--- Begin ---

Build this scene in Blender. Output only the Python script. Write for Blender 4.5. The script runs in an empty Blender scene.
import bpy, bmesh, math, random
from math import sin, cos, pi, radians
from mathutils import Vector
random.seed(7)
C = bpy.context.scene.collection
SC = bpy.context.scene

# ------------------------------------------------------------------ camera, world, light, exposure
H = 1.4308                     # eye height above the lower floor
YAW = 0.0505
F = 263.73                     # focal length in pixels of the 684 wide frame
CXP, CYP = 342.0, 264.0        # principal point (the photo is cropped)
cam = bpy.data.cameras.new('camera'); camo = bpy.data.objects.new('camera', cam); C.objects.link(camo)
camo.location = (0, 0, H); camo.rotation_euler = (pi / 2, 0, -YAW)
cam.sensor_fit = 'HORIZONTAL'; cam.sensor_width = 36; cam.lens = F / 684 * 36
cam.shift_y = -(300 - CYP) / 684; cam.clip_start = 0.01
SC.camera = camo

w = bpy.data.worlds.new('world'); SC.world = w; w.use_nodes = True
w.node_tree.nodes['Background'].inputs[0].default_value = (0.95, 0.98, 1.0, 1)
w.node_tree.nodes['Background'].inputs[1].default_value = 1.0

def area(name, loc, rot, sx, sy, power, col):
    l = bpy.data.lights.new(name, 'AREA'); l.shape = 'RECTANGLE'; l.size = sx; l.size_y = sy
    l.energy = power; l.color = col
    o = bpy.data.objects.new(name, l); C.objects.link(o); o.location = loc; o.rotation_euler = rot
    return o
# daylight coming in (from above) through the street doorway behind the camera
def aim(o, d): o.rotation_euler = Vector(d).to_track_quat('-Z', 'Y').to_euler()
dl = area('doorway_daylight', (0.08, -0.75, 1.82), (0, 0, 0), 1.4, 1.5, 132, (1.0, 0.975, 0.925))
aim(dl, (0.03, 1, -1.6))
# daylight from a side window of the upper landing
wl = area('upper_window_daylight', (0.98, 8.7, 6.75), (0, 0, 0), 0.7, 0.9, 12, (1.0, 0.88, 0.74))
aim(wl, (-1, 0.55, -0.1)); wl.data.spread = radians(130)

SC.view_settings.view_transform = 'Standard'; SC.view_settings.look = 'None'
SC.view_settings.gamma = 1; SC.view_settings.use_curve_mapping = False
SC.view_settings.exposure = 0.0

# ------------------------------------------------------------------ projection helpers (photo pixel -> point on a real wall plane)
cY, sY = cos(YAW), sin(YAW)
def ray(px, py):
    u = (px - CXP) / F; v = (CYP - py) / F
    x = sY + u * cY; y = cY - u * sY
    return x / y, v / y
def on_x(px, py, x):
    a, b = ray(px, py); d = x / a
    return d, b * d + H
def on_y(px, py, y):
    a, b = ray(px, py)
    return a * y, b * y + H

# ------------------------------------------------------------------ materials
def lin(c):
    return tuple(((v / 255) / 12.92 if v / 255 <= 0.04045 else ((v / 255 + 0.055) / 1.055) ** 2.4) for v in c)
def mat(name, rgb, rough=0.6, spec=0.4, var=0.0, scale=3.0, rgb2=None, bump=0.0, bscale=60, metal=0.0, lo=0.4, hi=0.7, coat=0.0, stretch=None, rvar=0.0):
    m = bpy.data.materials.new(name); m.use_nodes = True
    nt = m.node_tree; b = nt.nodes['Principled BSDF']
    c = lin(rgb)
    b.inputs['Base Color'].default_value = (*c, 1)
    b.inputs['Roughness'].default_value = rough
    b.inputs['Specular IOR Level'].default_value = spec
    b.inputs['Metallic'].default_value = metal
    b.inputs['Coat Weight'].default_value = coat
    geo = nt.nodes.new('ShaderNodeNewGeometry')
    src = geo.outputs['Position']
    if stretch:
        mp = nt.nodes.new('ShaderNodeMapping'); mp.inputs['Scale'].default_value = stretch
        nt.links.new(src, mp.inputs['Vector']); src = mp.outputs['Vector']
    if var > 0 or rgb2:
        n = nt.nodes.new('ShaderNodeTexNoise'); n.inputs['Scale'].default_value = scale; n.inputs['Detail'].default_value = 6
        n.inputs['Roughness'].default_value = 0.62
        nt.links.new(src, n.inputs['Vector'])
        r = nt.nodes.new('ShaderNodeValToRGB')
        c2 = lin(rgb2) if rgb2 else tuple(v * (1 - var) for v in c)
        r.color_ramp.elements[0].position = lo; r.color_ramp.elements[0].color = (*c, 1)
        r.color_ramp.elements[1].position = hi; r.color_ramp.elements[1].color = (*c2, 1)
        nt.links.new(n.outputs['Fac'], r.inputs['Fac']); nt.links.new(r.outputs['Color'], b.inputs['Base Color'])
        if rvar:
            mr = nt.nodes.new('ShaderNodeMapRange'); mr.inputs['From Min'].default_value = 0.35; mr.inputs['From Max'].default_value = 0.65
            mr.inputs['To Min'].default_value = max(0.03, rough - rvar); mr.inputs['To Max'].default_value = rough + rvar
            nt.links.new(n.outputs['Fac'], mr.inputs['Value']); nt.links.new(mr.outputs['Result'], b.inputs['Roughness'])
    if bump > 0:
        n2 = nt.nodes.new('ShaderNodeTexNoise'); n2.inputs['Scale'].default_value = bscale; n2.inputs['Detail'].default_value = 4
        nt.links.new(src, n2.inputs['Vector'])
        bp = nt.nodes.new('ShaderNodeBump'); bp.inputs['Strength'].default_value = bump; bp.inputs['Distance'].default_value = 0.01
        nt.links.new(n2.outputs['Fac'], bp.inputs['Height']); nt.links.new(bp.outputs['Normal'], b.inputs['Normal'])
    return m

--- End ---

Return a word-for-word copy of the lines from the beginning of the listing to the line holding "SC = bpy.context.scene", both kept.

Task output
Build this scene in Blender. Output only the Python script. Write for Blender 4.5. The script runs in an empty Blender scene.
import bpy, bmesh, math, random
from math import sin, cos, pi, radians
from mathutils import Vector
random.seed(7)
C = bpy.context.scene.collection
SC = bpy.context.scene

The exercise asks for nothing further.